[start]
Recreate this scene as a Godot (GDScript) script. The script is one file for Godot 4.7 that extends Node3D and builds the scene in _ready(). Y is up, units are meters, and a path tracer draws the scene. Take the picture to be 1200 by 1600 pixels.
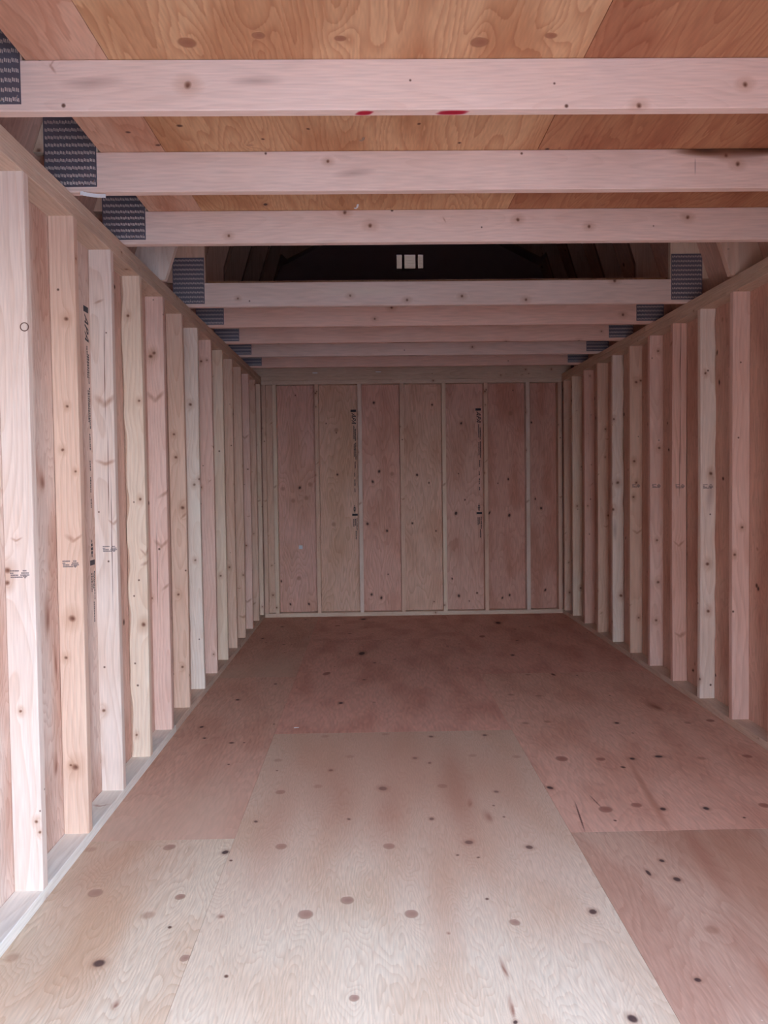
extends Node3D
# Interior of an unfinished wooden storage building, seen from its doorway.
# Plan coordinates in inches: X from the inner face of the left wall, Y up from the floor, Z into the room from the camera.

const IN := 0.0254
const ROOM := 113.0        # between the inner stud faces
const WALL_TOP := 90.47    # top of the double top plate
const CHORD := 5.37        # depth of a truss bottom chord
const BACK := 304.2        # inner stud face of the back wall
const FRONT := 20.0        # outer face of the front wall
const STUD0 := 96.86
const TRUSS0 := 88.32
const KNEE := 132.0
const RIDGE := 156.6
const EYE := Vector2(40.196, 50.364)

var mats := {}
var jobs := []
var taken := {}
var ring_lut := PackedFloat32Array()


func pos(x: float, y: float, z: float) -> Vector3:
	return Vector3((x - ROOM / 2.0) * IN, y * IN, -z * IN)


# ---------------------------------------------------------------- names and metas
func numbered(called: String) -> String:
	var n: int = taken.get(called, 0)
	taken[called] = n + 1
	return called if n == 0 else "%s_%03d" % [called, n]


func shell(called: String) -> Node3D:
	var o := Node3D.new()
	o.name = called
	add_child(o)
	o.set_meta("kind", "structure")
	return o


func tag(o: Node, label: String, category: String, group := "") -> void:
	o.set_meta("label", label)
	o.set_meta("category", category)
	if group:
		o.set_meta("group", group)


func thing(called: String, label: String, category: String, at: Vector3, group := "") -> Node3D:
	var o := Node3D.new()
	o.name = numbered(called)
	add_child(o)
	o.position = at
	tag(o, label, category, group)
	return o


func part(called: String, mesh: Mesh, mat: Material, parent: Node, xf := Transform3D()) -> MeshInstance3D:
	var o := MeshInstance3D.new()
	o.name = called
	o.mesh = mesh
	o.material_override = mat
	o.cast_shadow = GeometryInstance3D.SHADOW_CASTING_SETTING_ON
	parent.add_child(o, true)
	o.transform = xf
	return o


# ---------------------------------------------------------------- meshes
func commit(v: PackedVector3Array, n: PackedVector3Array, uv: PackedVector2Array) -> ArrayMesh:
	var a := []
	a.resize(Mesh.ARRAY_MAX)
	a[Mesh.ARRAY_VERTEX] = v
	a[Mesh.ARRAY_NORMAL] = n
	a[Mesh.ARRAY_TEX_UV] = uv
	var m := ArrayMesh.new()
	m.add_surface_from_arrays(Mesh.PRIMITIVE_TRIANGLES, a)
	return m


# A sawn board of cross section w (local x) by d (local z), length l along local y, eased edges, a slight bow, and wane (bark edge) on the corners listed.
# Its texture wraps round it: front (+z), right side, back, left side.
func board(w: float, d: float, l: float, seed_: int, bow := 0.0, wane := [], wane_by := 0.3) -> ArrayMesh:
	var c := 0.09
	var noise := FastNoiseLite.new()
	noise.seed = seed_
	noise.frequency = 0.06
	noise.fractal_octaves = 3
	var segs := maxi(1, int(l / (1.6 if wane.size() else 14.0)))
	var rows := []
	var per := 2.0 * (w + d)
	for j in segs + 1:
		var y := l * j / segs
		var cut := [c, c, c, c]
		for k in wane:
			cut[k] = c + maxf(0.0, wane_by * (0.35 + 1.6 * noise.get_noise_2d(y * 1.3, k * 40.0)))
		var b := bow * sin(PI * y / l)
		# corner 0 front left, 1 front right, 2 back right, 3 back left
		rows.append([
			Vector3(-w / 2 + cut[0] + b, y, d / 2), Vector3(w / 2 - cut[1] + b, y, d / 2), Vector3(w / 2 + b, y, d / 2 - minf(cut[1], d * 0.6)), Vector3(w / 2 + b, y, -d / 2 + minf(cut[2], d * 0.3)),
			Vector3(w / 2 - cut[2] + b, y, -d / 2), Vector3(-w / 2 + cut[3] + b, y, -d / 2), Vector3(-w / 2 + b, y, -d / 2 + minf(cut[3], d * 0.3)), Vector3(-w / 2 + b, y, d / 2 - minf(cut[0], d * 0.6))])
	var us := [c, w - c, w + c, w + d - c, w + d + c, 2 * w + d - c, 2 * w + d + c, per - c, per + c]
	var v := PackedVector3Array()
	var n := PackedVector3Array()
	var uv := PackedVector2Array()
	for j in segs:
		var lo: Array = rows[j]
		var hi: Array = rows[j + 1]
		var v0 := 1.0 - float(j) / segs
		var v1 := 1.0 - float(j + 1) / segs
		for i in 8:
			var k := (i + 1) % 8
			var a: Vector3 = lo[i]
			var b2: Vector3 = lo[k]
			var a1: Vector3 = hi[i]
			var b1: Vector3 = hi[k]
			var nn := (b2 - a).cross(a1 - a).normalized()
			var u0: float = us[i] / per
			var u1: float = us[i + 1] / per
			for q in [[a, u0, v0], [a1, u0, v1], [b1, u1, v1], [a, u0, v0], [b1, u1, v1], [b2, u1, v0]]:
				v.append(q[0] * IN)
				n.append(nn)
				uv.append(Vector2(q[1], q[2]))
	for e in 2:
		var ring: Array = rows[segs] if e else rows[0]
		for i in range(1, 7):
			var tri := [ring[0], ring[i + 1], ring[i]] if e else [ring[0], ring[i], ring[i + 1]]
			for p in tri:
				v.append(p * IN)
				n.append(Vector3.UP if e else Vector3.DOWN)
				uv.append(Vector2(0.1 + p.z * 0.02, 0.5 + p.x * 0.004))
	return commit(v, n, uv)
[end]
» **OBJECTIVE**: Transcribe the opening line of the listing above, please, and every line after it through the line with "var ring_lut := PackedFloat32Array()", word for word, without pictures.

» **THE RESPONSE**:
Recreate this scene as a Godot (GDScript) script. The script is one file for Godot 4.7 that extends Node3D and builds the scene in _ready(). Y is up, units are meters, and a path tracer draws the scene. Take the picture to be 1200 by 1600 pixels.
extends Node3D
# Interior of an unfinished wooden storage building, seen from its doorway.
# Plan coordinates in inches: X from the inner face of the left wall, Y up from the floor, Z into the room from the camera.

const IN := 0.0254
const ROOM := 113.0        # between the inner stud faces
const WALL_TOP := 90.47    # top of the double top plate
const CHORD := 5.37        # depth of a truss bottom chord
const BACK := 304.2        # inner stud face of the back wall
const FRONT := 20.0        # outer face of the front wall
const STUD0 := 96.86
const TRUSS0 := 88.32
const KNEE := 132.0
const RIDGE := 156.6
const EYE := Vector2(40.196, 50.364)

var mats := {}
var jobs := []
var taken := {}
var ring_lut := PackedFloat32Array()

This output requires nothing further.